• [GIVEN EXERCISE] Transcribe every entry word for word. Skip the pictures.

• [DATASET EXTRACT]

* * * * * * *

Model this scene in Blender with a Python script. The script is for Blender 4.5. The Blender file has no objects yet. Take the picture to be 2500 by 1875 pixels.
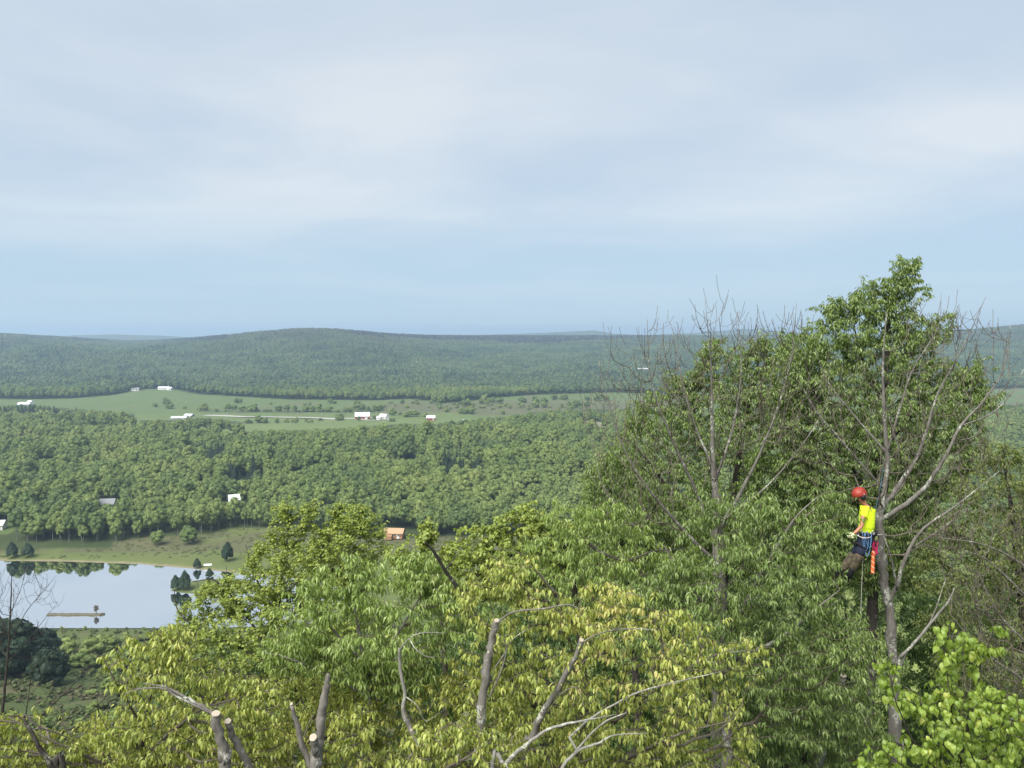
import bpy, math, random
import numpy as np
from mathutils import Vector, Matrix

random.seed(7)
rng = np.random.default_rng(7)
R = math.radians
scene = bpy.context.scene
COL = scene.collection

# ------------------------------------------------------------------ camera, sky, sun, exposure
CZ = 107.0                      # eye height above the pond
FPX = 1925.0                    # focal length in pixels of the 2500 px wide photograph
PITCH = math.atan((937.5 - 815.0) / FPX)
cam_d = bpy.data.cameras.new('camera')
cam = bpy.data.objects.new('camera', cam_d)
COL.objects.link(cam)
scene.camera = cam
cam_d.sensor_fit = 'HORIZONTAL'
cam_d.sensor_width = 36.0
cam_d.lens = FPX / 2500.0 * 36.0
cam_d.clip_start = 0.1
cam_d.clip_end = 40000
cam.location = (0, 0, CZ)
cam.rotation_euler = (R(90) - PITCH, 0, 0)

SUN_EL, SUN_AZ = R(52), R(215)   # azimuth measured clockwise from +Y (north): behind the viewer, a little left
world = bpy.data.worlds.new('World')
scene.world = world
world.use_nodes = True
wt = world.node_tree
wt.nodes.clear()
def wn(t, **k):
    n = wt.nodes.new(t)
    for a, b in k.items():
        setattr(n, a, b)
    return n
w_out = wn('ShaderNodeOutputWorld')
w_bg = wn('ShaderNodeBackground')
w_bg.inputs['Strength'].default_value = 0.0755
w_sky = wn('ShaderNodeTexSky', sky_type='NISHITA', sun_disc=False)
w_sky.sun_elevation = SUN_EL
w_sky.sun_rotation = SUN_AZ
w_sky.altitude = 300
w_sky.air_density = 1.0
w_sky.dust_density = 0.4
w_sky.ozone_density = 2.0
w_tc = wn('ShaderNodeTexCoord')
w_sep = wn('ShaderNodeSeparateXYZ')
wt.links.new(w_tc.outputs['Generated'], w_sep.inputs[0])
def wmath(op, a, b=None, c=None, clamp=False):
    n = wn('ShaderNodeMath', operation=op, use_clamp=clamp)
    for i, x in enumerate((a, b, c)):
        if x is None:
            continue
        if isinstance(x, (int, float)):
            n.inputs[i].default_value = x
        else:
            wt.links.new(x, n.inputs[i])
    return n.outputs[0]
zc_ = wmath('MAXIMUM', w_sep.outputs['Z'], 0.0)
den = wmath('ADD', zc_, 0.09)
cx_ = wmath('DIVIDE', w_sep.outputs['X'], den)
cy_ = wmath('DIVIDE', w_sep.outputs['Y'], den)
w_cmb = wn('ShaderNodeCombineXYZ')
wt.links.new(cx_, w_cmb.inputs[0]); wt.links.new(cy_, w_cmb.inputs[1])
w_map = wn('ShaderNodeMapping')
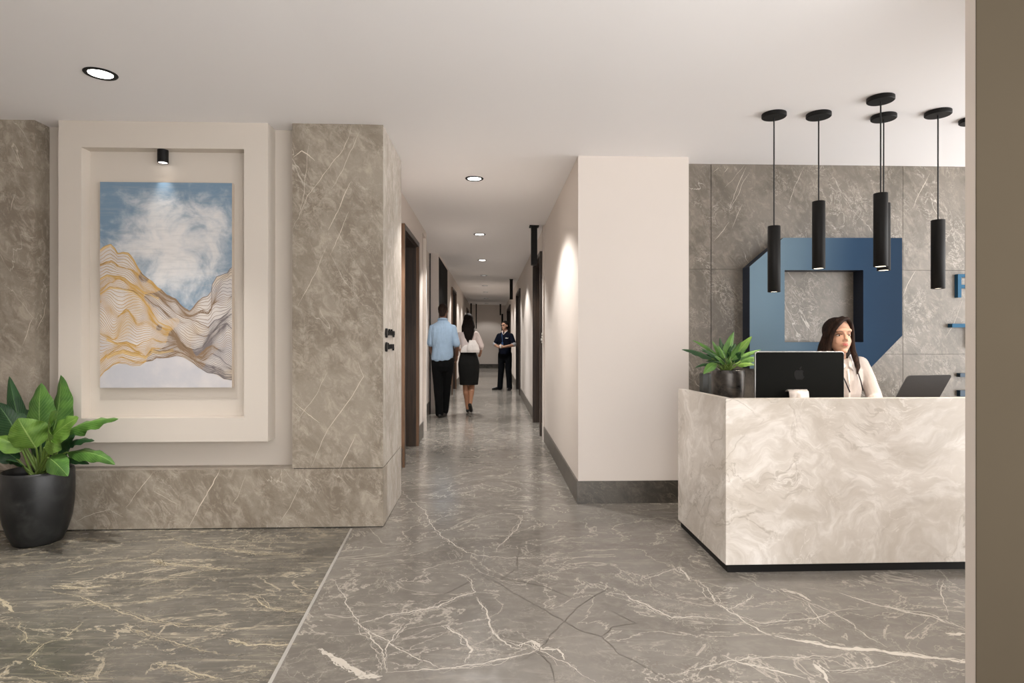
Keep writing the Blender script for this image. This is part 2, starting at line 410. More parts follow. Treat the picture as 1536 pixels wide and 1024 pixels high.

* * * * * * *

• [OUTPUT]
Model this scene in Blender with a Python script. The script is for Blender 4.5. The Blender file has no objects yet. Take the picture to be 2500 by 1875 pixels.
import bpy, math, random
import numpy as np
from mathutils import Vector, Matrix

random.seed(7)
rng = np.random.default_rng(7)
R = math.radians
scene = bpy.context.scene
COL = scene.collection

# ------------------------------------------------------------------ camera, sky, sun, exposure
CZ = 107.0                      # eye height above the pond
FPX = 1925.0                    # focal length in pixels of the 2500 px wide photograph
PITCH = math.atan((937.5 - 815.0) / FPX)
cam_d = bpy.data.cameras.new('camera')
cam = bpy.data.objects.new('camera', cam_d)
COL.objects.link(cam)
scene.camera = cam
cam_d.sensor_fit = 'HORIZONTAL'
cam_d.sensor_width = 36.0
cam_d.lens = FPX / 2500.0 * 36.0
cam_d.clip_start = 0.1
cam_d.clip_end = 40000
cam.location = (0, 0, CZ)
cam.rotation_euler = (R(90) - PITCH, 0, 0)

SUN_EL, SUN_AZ = R(52), R(215)   # azimuth measured clockwise from +Y (north): behind the viewer, a little left
world = bpy.data.worlds.new('World')
scene.world = world
world.use_nodes = True
wt = world.node_tree
wt.nodes.clear()
def wn(t, **k):
    n = wt.nodes.new(t)
    for a, b in k.items():
        setattr(n, a, b)
    return n
w_out = wn('ShaderNodeOutputWorld')
w_bg = wn('ShaderNodeBackground')
w_bg.inputs['Strength'].default_value = 0.0755
w_sky = wn('ShaderNodeTexSky', sky_type='NISHITA', sun_disc=False)
w_sky.sun_elevation = SUN_EL
w_sky.sun_rotation = SUN_AZ
w_sky.altitude = 300
w_sky.air_density = 1.0
w_sky.dust_density = 0.4
w_sky.ozone_density = 2.0
w_tc = wn('ShaderNodeTexCoord')
w_sep = wn('ShaderNodeSeparateXYZ')
wt.links.new(w_tc.outputs['Generated'], w_sep.inputs[0])
def wmath(op, a, b=None, c=None, clamp=False):
    n = wn('ShaderNodeMath', operation=op, use_clamp=clamp)
    for i, x in enumerate((a, b, c)):
        if x is None:
            continue
        if isinstance(x, (int, float)):
            n.inputs[i].default_value = x
        else:
            wt.links.new(x, n.inputs[i])
    return n.outputs[0]
zc_ = wmath('MAXIMUM', w_sep.outputs['Z'], 0.0)
den = wmath('ADD', zc_, 0.09)
cx_ = wmath('DIVIDE', w_sep.outputs['X'], den)
cy_ = wmath('DIVIDE', w_sep.outputs['Y'], den)
w_cmb = wn('ShaderNodeCombineXYZ')
wt.links.new(cx_, w_cmb.inputs[0]); wt.links.new(cy_, w_cmb.inputs[1])
w_map = wn('ShaderNodeMapping')
Keep writing the Blender script for this image. This is part 2, starting at line 410. More parts follow. Treat the picture as 1536 pixels wide and 1024 pixels high.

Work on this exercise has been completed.